### Source material
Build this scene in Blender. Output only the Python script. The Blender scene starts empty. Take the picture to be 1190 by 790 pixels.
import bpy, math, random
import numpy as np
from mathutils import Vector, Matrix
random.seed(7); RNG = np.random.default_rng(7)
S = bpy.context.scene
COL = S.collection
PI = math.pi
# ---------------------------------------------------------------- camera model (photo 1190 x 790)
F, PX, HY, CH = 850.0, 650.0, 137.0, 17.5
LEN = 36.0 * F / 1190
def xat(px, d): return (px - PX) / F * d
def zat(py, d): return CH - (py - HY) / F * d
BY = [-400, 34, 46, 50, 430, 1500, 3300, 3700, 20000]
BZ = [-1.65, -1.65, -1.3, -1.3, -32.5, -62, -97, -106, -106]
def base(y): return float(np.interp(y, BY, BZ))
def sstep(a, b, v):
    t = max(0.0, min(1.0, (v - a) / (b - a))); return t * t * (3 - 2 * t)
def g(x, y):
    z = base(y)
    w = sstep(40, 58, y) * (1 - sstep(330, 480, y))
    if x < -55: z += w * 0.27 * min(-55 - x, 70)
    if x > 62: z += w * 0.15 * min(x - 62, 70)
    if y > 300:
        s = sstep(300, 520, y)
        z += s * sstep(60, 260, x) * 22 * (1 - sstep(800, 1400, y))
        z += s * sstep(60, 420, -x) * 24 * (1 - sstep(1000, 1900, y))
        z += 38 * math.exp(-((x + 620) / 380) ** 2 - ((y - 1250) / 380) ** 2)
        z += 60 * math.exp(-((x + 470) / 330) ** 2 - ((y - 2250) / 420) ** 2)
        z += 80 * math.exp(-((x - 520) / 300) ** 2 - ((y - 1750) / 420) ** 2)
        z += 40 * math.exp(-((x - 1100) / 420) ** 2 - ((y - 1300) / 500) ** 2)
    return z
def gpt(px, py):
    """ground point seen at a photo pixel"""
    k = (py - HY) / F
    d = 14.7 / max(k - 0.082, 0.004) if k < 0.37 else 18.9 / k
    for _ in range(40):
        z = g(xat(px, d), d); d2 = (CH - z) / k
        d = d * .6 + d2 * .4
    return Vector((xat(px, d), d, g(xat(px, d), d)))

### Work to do
Nothing should be changed: write out all of the data as is.

### The result
Build this scene in Blender. Output only the Python script. The Blender scene starts empty. Take the picture to be 1190 by 790 pixels.
import bpy, math, random
import numpy as np
from mathutils import Vector, Matrix
random.seed(7); RNG = np.random.default_rng(7)
S = bpy.context.scene
COL = S.collection
PI = math.pi
# ---------------------------------------------------------------- camera model (photo 1190 x 790)
F, PX, HY, CH = 850.0, 650.0, 137.0, 17.5
LEN = 36.0 * F / 1190
def xat(px, d): return (px - PX) / F * d
def zat(py, d): return CH - (py - HY) / F * d
BY = [-400, 34, 46, 50, 430, 1500, 3300, 3700, 20000]
BZ = [-1.65, -1.65, -1.3, -1.3, -32.5, -62, -97, -106, -106]
def base(y): return float(np.interp(y, BY, BZ))
def sstep(a, b, v):
    t = max(0.0, min(1.0, (v - a) / (b - a))); return t * t * (3 - 2 * t)
def g(x, y):
    z = base(y)
    w = sstep(40, 58, y) * (1 - sstep(330, 480, y))
    if x < -55: z += w * 0.27 * min(-55 - x, 70)
    if x > 62: z += w * 0.15 * min(x - 62, 70)
    if y > 300:
        s = sstep(300, 520, y)
        z += s * sstep(60, 260, x) * 22 * (1 - sstep(800, 1400, y))
        z += s * sstep(60, 420, -x) * 24 * (1 - sstep(1000, 1900, y))
        z += 38 * math.exp(-((x + 620) / 380) ** 2 - ((y - 1250) / 380) ** 2)
        z += 60 * math.exp(-((x + 470) / 330) ** 2 - ((y - 2250) / 420) ** 2)
        z += 80 * math.exp(-((x - 520) / 300) ** 2 - ((y - 1750) / 420) ** 2)
        z += 40 * math.exp(-((x - 1100) / 420) ** 2 - ((y - 1300) / 500) ** 2)
    return z
def gpt(px, py):
    """ground point seen at a photo pixel"""
    k = (py - HY) / F
    d = 14.7 / max(k - 0.082, 0.004) if k < 0.37 else 18.9 / k
    for _ in range(40):
        z = g(xat(px, d), d); d2 = (CH - z) / k
        d = d * .6 + d2 * .4
    return Vector((xat(px, d), d, g(xat(px, d), d)))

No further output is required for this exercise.